- GIVEN INSTRUCTION -
Write out all the lines again, precisely as they stand, but without the images.

********************

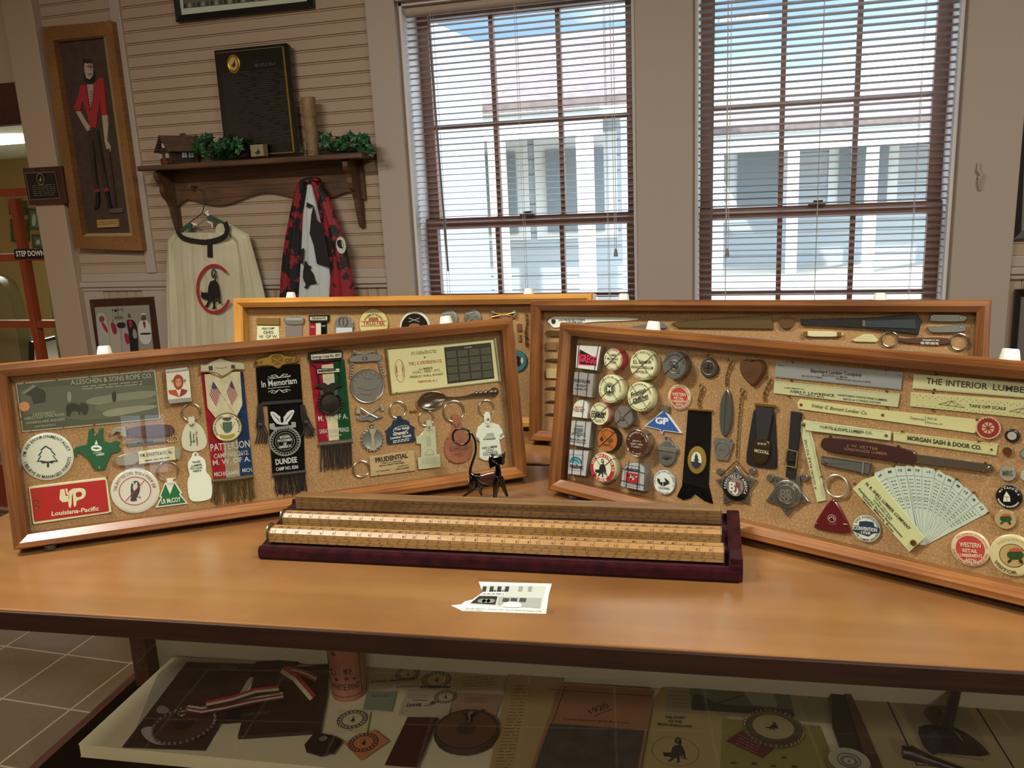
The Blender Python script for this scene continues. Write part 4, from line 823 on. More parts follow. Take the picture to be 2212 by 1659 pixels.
for part, pts in (('tassel', [(520, 680), (525, 780), (522, 860), (545, 930), (530, 1020)]), ('tassel#2', [(880, 690), (895, 780), (915, 840), (935, 900), (920, 960)])):
    for dx in (-14, -7, 0, 7, 14): it.tube(part, [(a + dx * (1 + i * .6), b) for i, (a, b) in enumerate(pts)], 6, z + .002, FB, n=6)
    it.mb(part).lathe([(0, z), (it.L(500, 800, 26), z + .002), (it.L(500, 800, 22), z + .006), (0, z + .008)], FB, it.p(*pts[2], z), 12)
for i in range(5): it.tube('tassel#2', [(900, 840), (950 + i * 12, 880 + i * 5), (1000 - i * 22, 950 + i * 3)], 4, z + .003, FB, n=5)
it.tube('fringe', [(625, 1290), (770, 1275), (912, 1258)], 18, z + .001, P('#23211c', .5)); fringe(it, 'fringe', 640, 1300, 905, 1275, 165, 34, P('#17120e', .6), 22, wav=8); it.build()

it = Item(FL, '2', (1150, 700), 'member_ribbon', 'red white and green Saratoga camp ribbon badge with dark eagle medal', 'badge', G_L); z = .0015
it.prism('ribbon', [(942, 330), (1240, 300), (1305, 975), (1018, 1005)], 0, z, RIB['crimson']); it.flat('ribbon', [(1045, 350), (1145, 340), (1198, 985), (1108, 996)], z + .0002, RIB['cream']); it.flat('ribbon', [(1143, 312), (1240, 302), (1304, 975), (1196, 987)], z + .0003, RIB['green'])
for t_, q, h in (('M. W. OF A.', (1018, 828, 1268, 805), 45), ('SARATOGA SPRINGS', (1028, 935, 1280, 915), 38), ('NEW YORK', (1092, 962, 1218, 950), 14)): it.text('ribbon', t_, *q, h, z + .0005, SLV, .015)
DK = P('#2b2822', .4, .6)
it.prism('pin_bar', smooth([(925, 262), (940, 240), (1050, 230), (1085, 210), (1115, 228), (1215, 222), (1228, 250), (1228, 290), (1210, 310), (1100, 320), (1080, 335), (1060, 322), (960, 330), (938, 315)], True, 1), z, z + .004, DK, bev=.0012)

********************

- FULL SOLUTION -
The Blender Python script for this scene continues. Write part 4, from line 823 on. More parts follow. Take the picture to be 2212 by 1659 pixels.
for part, pts in (('tassel', [(520, 680), (525, 780), (522, 860), (545, 930), (530, 1020)]), ('tassel#2', [(880, 690), (895, 780), (915, 840), (935, 900), (920, 960)])):
    for dx in (-14, -7, 0, 7, 14): it.tube(part, [(a + dx * (1 + i * .6), b) for i, (a, b) in enumerate(pts)], 6, z + .002, FB, n=6)
    it.mb(part).lathe([(0, z), (it.L(500, 800, 26), z + .002), (it.L(500, 800, 22), z + .006), (0, z + .008)], FB, it.p(*pts[2], z), 12)
for i in range(5): it.tube('tassel#2', [(900, 840), (950 + i * 12, 880 + i * 5), (1000 - i * 22, 950 + i * 3)], 4, z + .003, FB, n=5)
it.tube('fringe', [(625, 1290), (770, 1275), (912, 1258)], 18, z + .001, P('#23211c', .5)); fringe(it, 'fringe', 640, 1300, 905, 1275, 165, 34, P('#17120e', .6), 22, wav=8); it.build()

it = Item(FL, '2', (1150, 700), 'member_ribbon', 'red white and green Saratoga camp ribbon badge with dark eagle medal', 'badge', G_L); z = .0015
it.prism('ribbon', [(942, 330), (1240, 300), (1305, 975), (1018, 1005)], 0, z, RIB['crimson']); it.flat('ribbon', [(1045, 350), (1145, 340), (1198, 985), (1108, 996)], z + .0002, RIB['cream']); it.flat('ribbon', [(1143, 312), (1240, 302), (1304, 975), (1196, 987)], z + .0003, RIB['green'])
for t_, q, h in (('M. W. OF A.', (1018, 828, 1268, 805), 45), ('SARATOGA SPRINGS', (1028, 935, 1280, 915), 38), ('NEW YORK', (1092, 962, 1218, 950), 14)): it.text('ribbon', t_, *q, h, z + .0005, SLV, .015)
DK = P('#2b2822', .4, .6)
it.prism('pin_bar', smooth([(925, 262), (940, 240), (1050, 230), (1085, 210), (1115, 228), (1215, 222), (1228, 250), (1228, 290), (1210, 310), (1100, 320), (1080, 335), (1060, 322), (960, 330), (938, 315)], True, 1), z, z + .004, DK, bev=.0012)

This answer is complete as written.